Display at The House, The Oracle, and The Table installation
''The House, The Oracle, and The Table'' is an installation created by vanessa german for The Colored Girls Museum. (Emma Lee/WHYY)

In the adjacent room is “The House,” a large figure with three heads and an amorphous body composed of blue-stuffed fabric balls and blue-painted objects, including bottles, shoes, cups and vases.

The three heads represent the past, present and future of the house, german said. The house’s essence has always been onsite, she said, existing well before the foundation was poured, and will continue long after the structure perishes.

“Look at it through the past, present and future. The political and the spiritual and the physical of the house,” german said. “The house is everything.”
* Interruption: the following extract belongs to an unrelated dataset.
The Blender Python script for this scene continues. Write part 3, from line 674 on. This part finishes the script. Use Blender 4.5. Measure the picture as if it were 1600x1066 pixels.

Display at The House, The Oracle, and The Table installation
''The House, The Oracle, and The Table'' is an installation created by vanessa german for The Colored Girls Museum. ''The House'' is a large figure with three heads and an amorphous body made of balls of blue stuffed fabric and objects painted blue. The three heads represent the past, present and future of the house. (Emma Lee/WHYY)

Since the 2023 exhibition at Montclair, german has shown work on the National Mall in Washington, D.C., a residency and exhibition at the University of Chicago, and a solo exhibition at the Speed Art Museum in Kentucky of sculptural figures based on 19th century girls of the Louisville Industrial School of Reform, many of whom escaped by forming a climbing rope out of bedsheets.

Although a small institution, german said Germantown’s Colored Girls Museum has outsized importance.

“People focus on scale in museums. They think about scale and curators and the amount of audience that it gets. But the Colored Girls Museum locks into Philadelphia history, into an unbroken chain of power,” she said. “To have a space where colored girls can be free, to have a space where, in the midst of all of levels of what I will say is unsafety, to have a space like that is powerful. It’s speaking directly to the person: ‘It’s been made safe for you to be in there.’”

Display at The House, The Oracle, and The Table installation
A towering three-headed figure occupies a church-like space in ''The House, The Oracle, and The Table,'' an installation created by vanessa german for The Colored Girls Museum. (Emma Lee/WHYY)

“The House, the Oracle and the Table” opened in June with a series of ritualistic performances by german. She is expected to return to the house in the fall for an artist talk, and says she will perform another ritual when the installation is unmounted.

“I have to close out the period of the work,” she said. “So I will have to do some performance.”